To clarify this point: let’s say that the last payment on your old mortgage was on February 1. You refinance on February 25, and your first payment on the new mortgage is on April 1. There’s the chunk of time between Feb. 25 and April 1 where you have the money in your possession, and you need to pay interest on this. That’s what the pre-paid interest is for. If you hadn’t refinanced, you’d have had a payment due for the old mortgage on March 1, so the interest you save by not making the March 1 payment offsets the prepaid interest.

Or let’s say you pre-fund an escrow and have to pay $1,000. You should get a refund from the escrow on your old mortgage. So the $1,000 to pre-fund the escrow is cash that you need, but it’s not an actual cost, as the refund of the old escrow should offset this. (Note: similar to the interest above, you’ll also be paying a month’s escrow in advance, but this is offset by not having the next payment on the old mortgage).

For the sake of argument, let’s say the costs are $1,500 and you’re saving 0.75% on a $100,000 balance. You shave off about $60/month in interest payments, making your break-even point around 2 years. If your balance is $250,000, the break-even is closer to 10 months. You can develop an amortization schedule to find your break-even. Use the rate difference as the interest rate and look for the point where the accumulated interest is greater than your closing costs.

Here’s an example. In the amortization schedule, plug in 0.75% as the interest rate along with correct principal and length. If you have a column for cumulative interest paid, what this really does is track the amount you’re saving each month versus the old rate. At some point, this will exceed the closing costs. There’s your break-even point. Basically, the “interest paid” column is converted into an “interest saved” column.
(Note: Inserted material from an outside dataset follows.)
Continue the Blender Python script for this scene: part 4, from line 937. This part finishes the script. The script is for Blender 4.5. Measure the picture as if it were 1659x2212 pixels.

If you do choose to refinance, perhaps you’ll consider paying the original amount towards your old mortgage balance on an ongoing basis, so you can apply the excess to the principal. You’ll want to discuss the options for this with your lender. By doing so, your payment will stay the same, but you’ll pay off the mortgage much more quickly!

Copyright © 2012 The Digerati Life. All Rights Reserved.

{ 2 comments… read them below or add one }

The Biz of Life February 11, 2012 at 10:40 am

With interest rates are where they are today, you’d be crazy to get anything but a 30 year fixed-interest loan. Pay as few points as you can and don’t let anyone con you into an ARM…… there is only one direction for interest rates from here and that is up.

Silicon Valley Blogger February 11, 2012 at 1:59 pm

@The Biz of Life,
I’m not sure about a guaranteed increase in interest rates from this point forth. Is there? Because there is some talk in some economic circles about the prospect of deflation being a possibility. Could that happen? I think that even if it’s a risk and it does happen, we can be prepared for a lot of intervention to get us out of that scenario. These days, bailouts, federal intervention and regulation seem to be the way out of any dicey situation we find ourselves in (as a nation).